Par Alain Sanders
Voir et revoir Morocco ?
Oui. Pour ne jamais oublier ces films qui permirent à quelques monstres sacrés en devenir de passer directement de l’état d’acteurs à celui de légendes vivantes.
Pour Marlène Dietrich, ce film qui sentait bon le sable chaud fut décisif : c’est grâce à lui qu’elle devint célèbre aux Etats-Unis, le fameux Ange bleu n’ayant été distribué, ce qu’on a tendance à oublier, qu’après cette promenade au clair de la dune dans un Maroc revisité.

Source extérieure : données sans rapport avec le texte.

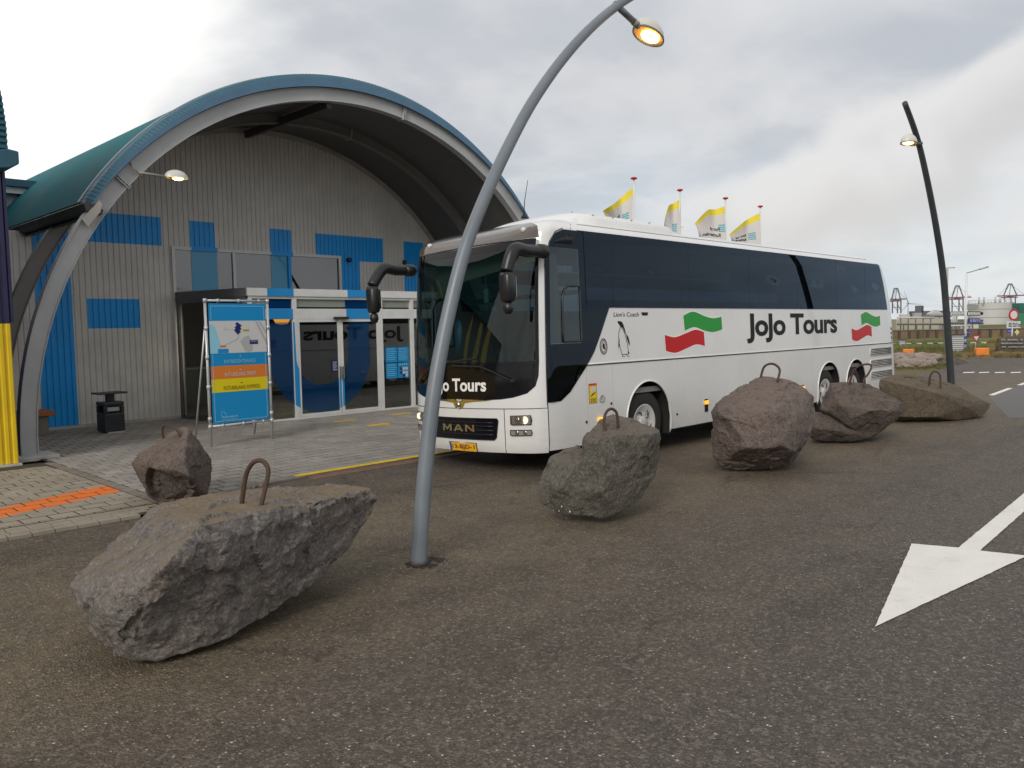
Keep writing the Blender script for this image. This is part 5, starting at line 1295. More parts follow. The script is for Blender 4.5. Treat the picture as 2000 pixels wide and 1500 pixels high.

Car il ne faudrait pas penser que Morocco est une relation, même approximative, de la geste héroïque de la Légion étrangère au Maroc. C’est d’abord une histoire d’amour-passion. Entre une chanteuse et un légionnaire. Une histoire comme il y en a dans les chansons d’Edith Piaf. L’histoire d’Amy Jolly (Marlène Dietrich) qui quitte tout pour son bel amant. Et de Tom Brown (Gary Cooper) qui, prêt à décrocher pour elle la dune avec les dents, ira jusqu’à la désertion.
Pieds nus dans les dunes
Dans son livre, Marlène, la vie d’une star, Charles Higham raconte : « Je revois encore Marlène marchant dans le sable tandis que ses coiffeuses et maquilleuses devenaient folles. C’était une fille sympathique et je me rappelle qu’elle a ôté ses chaussures avant de se joindre à la caravane de bourricots. Pour le réalisme. »
Ce sera d’ailleurs le seul élément « réaliste » de ce film. Pour le reste, Joseph von Sternberg a bricolé : un bastingage, une esquisse de pont et de brouillard pour le paquebot ; une rue mexicaine, des eucalyptus et des feuilles de palmiers pour Mogador ; une plage de Guadalupe pour les dunes…
D’où vient cependant qu’on y croit et qu’on s’y croit ? Par quelles magies, sinon celles de l’image et d’un immense talent, est-on ainsi transporté dans ce désert (très peuplé au demeurant) ? Les amours fiévreuses de Tom et d’Amy ne sont pas pour rien dans cette impression que l’on a, tout au long du film, de sentir – presque de façon palpable – la chaleur, le baroud (« la poudre »), le rire des femmes, les sables enturbannés d’exotiques mirages.
Morocco est ce qu’on peut appeler un film culte. C’est aussi un film d’objets qui, des années plus tard, sont toujours ancrés dans nos mémoires : le képi blanc de Gary Cooper, le boa de Marlène Dietrich, la clef qu’elle confie au beau soldat, le collier de perles abandonné sur une chaise, une paire d’escarpins… Et cette lumière qui met un peu de bonheur dans ces deux âmes tourmentées.